Stored data:
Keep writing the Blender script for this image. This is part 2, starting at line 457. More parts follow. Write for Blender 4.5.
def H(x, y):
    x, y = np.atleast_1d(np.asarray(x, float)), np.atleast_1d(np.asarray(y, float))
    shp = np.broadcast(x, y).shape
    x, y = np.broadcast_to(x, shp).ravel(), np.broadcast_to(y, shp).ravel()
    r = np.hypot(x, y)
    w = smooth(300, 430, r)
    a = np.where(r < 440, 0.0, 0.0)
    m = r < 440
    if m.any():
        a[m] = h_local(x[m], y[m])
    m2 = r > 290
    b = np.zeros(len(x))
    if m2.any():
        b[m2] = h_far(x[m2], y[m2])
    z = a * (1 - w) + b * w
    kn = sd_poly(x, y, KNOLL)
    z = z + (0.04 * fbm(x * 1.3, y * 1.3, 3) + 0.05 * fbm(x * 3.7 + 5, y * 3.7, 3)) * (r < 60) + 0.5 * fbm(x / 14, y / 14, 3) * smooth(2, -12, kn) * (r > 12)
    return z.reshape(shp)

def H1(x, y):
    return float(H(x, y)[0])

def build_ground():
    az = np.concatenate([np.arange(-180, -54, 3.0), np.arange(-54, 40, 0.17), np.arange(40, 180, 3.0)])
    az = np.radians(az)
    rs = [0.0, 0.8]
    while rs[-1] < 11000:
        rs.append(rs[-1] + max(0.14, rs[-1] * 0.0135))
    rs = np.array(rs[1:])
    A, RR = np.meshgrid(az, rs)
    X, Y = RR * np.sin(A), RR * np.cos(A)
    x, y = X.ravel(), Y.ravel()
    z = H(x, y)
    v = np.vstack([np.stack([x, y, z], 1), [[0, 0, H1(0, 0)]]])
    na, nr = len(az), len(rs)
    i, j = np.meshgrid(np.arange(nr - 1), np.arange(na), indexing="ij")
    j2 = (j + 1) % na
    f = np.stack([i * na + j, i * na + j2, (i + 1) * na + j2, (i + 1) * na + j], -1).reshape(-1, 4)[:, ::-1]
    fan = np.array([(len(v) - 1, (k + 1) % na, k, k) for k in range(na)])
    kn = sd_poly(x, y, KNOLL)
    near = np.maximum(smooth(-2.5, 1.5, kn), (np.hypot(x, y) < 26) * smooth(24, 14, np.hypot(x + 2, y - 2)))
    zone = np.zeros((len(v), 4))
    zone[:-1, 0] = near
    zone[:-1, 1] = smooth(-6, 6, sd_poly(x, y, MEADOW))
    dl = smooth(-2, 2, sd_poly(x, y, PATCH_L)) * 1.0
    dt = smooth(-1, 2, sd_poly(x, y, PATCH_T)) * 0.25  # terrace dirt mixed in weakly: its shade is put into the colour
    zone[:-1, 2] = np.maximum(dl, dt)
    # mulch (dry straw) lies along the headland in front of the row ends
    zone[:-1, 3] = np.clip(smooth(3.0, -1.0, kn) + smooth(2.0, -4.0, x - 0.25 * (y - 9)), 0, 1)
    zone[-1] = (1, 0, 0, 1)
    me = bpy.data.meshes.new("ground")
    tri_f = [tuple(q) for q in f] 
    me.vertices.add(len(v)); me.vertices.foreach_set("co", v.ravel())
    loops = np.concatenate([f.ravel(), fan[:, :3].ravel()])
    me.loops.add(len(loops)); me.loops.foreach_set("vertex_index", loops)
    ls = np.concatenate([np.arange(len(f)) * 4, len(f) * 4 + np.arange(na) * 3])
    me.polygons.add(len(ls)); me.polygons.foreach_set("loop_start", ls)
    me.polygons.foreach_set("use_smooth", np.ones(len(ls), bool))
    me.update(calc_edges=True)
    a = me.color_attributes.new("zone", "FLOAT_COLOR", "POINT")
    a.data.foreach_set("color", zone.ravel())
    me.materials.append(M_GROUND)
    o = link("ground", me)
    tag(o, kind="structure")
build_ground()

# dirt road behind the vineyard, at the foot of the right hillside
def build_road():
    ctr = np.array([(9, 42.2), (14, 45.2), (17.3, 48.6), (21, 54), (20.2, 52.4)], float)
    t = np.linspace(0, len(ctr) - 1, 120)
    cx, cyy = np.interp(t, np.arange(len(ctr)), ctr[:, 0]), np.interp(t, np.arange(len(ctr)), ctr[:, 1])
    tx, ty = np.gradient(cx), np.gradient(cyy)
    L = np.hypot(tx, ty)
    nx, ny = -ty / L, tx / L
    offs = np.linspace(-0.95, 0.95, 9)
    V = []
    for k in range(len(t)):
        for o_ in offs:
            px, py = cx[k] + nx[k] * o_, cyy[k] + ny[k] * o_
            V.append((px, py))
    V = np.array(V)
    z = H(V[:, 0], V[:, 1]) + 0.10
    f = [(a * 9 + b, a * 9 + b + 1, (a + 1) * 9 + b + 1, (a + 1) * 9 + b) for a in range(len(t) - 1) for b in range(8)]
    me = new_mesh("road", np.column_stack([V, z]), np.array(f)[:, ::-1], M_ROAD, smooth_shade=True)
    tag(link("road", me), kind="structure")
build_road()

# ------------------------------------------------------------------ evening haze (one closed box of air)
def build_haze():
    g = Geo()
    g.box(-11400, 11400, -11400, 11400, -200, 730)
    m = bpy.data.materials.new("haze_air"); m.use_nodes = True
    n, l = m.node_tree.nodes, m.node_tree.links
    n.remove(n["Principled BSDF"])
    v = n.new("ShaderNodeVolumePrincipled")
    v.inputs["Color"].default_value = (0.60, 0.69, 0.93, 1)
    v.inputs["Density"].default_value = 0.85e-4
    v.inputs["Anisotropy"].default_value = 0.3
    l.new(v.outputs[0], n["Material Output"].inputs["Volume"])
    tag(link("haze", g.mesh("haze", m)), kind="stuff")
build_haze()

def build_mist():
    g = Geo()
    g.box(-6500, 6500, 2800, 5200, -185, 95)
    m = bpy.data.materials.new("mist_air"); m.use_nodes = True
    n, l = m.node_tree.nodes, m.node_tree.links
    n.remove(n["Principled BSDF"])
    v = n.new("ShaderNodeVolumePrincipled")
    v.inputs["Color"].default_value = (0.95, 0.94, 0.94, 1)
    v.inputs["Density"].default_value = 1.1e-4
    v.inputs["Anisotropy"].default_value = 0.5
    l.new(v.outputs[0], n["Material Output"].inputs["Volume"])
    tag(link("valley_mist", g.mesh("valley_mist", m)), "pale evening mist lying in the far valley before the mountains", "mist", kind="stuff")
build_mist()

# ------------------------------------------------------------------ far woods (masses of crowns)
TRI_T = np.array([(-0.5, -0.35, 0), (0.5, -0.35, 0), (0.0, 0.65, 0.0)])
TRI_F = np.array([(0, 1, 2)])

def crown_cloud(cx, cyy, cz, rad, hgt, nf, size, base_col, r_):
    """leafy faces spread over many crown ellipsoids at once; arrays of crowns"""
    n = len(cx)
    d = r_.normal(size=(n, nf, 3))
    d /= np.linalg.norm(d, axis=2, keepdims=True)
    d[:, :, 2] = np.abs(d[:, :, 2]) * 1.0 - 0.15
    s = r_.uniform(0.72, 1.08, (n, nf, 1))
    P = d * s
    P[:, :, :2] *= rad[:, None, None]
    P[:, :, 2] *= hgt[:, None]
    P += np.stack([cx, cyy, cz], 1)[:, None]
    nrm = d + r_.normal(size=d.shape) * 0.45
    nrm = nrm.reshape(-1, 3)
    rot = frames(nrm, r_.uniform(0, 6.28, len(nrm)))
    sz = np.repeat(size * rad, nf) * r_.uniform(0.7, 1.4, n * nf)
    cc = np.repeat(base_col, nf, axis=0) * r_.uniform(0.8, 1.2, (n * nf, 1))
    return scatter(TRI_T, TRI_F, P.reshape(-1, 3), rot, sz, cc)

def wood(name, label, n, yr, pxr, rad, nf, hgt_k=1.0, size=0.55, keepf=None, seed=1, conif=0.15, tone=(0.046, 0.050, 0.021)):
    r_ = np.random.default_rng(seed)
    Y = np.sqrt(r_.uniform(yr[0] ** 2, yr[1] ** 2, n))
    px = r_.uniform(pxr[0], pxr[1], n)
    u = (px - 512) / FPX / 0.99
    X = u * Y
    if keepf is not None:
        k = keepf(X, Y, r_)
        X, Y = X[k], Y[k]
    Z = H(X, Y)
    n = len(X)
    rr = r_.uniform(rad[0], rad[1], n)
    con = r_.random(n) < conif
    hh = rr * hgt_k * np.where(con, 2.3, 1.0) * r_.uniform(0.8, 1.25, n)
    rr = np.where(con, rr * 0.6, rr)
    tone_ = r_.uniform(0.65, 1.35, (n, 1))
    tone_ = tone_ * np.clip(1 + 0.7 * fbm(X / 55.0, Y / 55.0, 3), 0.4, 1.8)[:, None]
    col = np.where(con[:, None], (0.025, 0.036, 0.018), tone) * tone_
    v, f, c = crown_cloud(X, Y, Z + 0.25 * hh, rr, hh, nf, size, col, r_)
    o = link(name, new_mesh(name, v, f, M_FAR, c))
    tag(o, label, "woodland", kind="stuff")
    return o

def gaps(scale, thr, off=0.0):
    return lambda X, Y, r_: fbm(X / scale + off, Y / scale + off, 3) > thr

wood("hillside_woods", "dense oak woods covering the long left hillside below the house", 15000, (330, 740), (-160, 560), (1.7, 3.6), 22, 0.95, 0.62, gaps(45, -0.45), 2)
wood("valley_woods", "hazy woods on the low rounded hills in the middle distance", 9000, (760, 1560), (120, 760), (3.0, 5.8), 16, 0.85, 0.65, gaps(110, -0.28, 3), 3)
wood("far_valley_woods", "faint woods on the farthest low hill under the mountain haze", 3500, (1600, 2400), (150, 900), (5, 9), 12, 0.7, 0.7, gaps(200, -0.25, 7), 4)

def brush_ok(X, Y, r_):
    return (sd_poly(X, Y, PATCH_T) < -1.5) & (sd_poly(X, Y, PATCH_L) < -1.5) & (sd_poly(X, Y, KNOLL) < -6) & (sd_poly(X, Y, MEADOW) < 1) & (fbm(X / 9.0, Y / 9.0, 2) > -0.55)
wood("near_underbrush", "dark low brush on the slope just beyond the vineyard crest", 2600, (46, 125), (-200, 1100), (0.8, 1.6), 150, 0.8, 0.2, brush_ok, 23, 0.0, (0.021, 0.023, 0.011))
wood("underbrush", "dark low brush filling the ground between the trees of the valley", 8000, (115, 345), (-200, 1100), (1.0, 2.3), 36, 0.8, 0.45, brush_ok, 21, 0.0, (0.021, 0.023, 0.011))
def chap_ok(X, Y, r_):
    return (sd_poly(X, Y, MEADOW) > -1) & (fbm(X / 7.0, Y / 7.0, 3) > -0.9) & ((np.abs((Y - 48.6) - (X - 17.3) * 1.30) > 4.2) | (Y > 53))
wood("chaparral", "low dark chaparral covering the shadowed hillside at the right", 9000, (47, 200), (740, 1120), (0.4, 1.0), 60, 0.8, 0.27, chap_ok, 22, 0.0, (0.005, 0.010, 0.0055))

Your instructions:
Return exactly the lines from the beginning of the data above through the one containing "return float(H(x, y)[0])", please. Include both end lines and add nothing else.

Reply to the exercise:
Keep writing the Blender script for this image. This is part 2, starting at line 457. More parts follow. Write for Blender 4.5.
def H(x, y):
    x, y = np.atleast_1d(np.asarray(x, float)), np.atleast_1d(np.asarray(y, float))
    shp = np.broadcast(x, y).shape
    x, y = np.broadcast_to(x, shp).ravel(), np.broadcast_to(y, shp).ravel()
    r = np.hypot(x, y)
    w = smooth(300, 430, r)
    a = np.where(r < 440, 0.0, 0.0)
    m = r < 440
    if m.any():
        a[m] = h_local(x[m], y[m])
    m2 = r > 290
    b = np.zeros(len(x))
    if m2.any():
        b[m2] = h_far(x[m2], y[m2])
    z = a * (1 - w) + b * w
    kn = sd_poly(x, y, KNOLL)
    z = z + (0.04 * fbm(x * 1.3, y * 1.3, 3) + 0.05 * fbm(x * 3.7 + 5, y * 3.7, 3)) * (r < 60) + 0.5 * fbm(x / 14, y / 14, 3) * smooth(2, -12, kn) * (r > 12)
    return z.reshape(shp)

def H1(x, y):
    return float(H(x, y)[0])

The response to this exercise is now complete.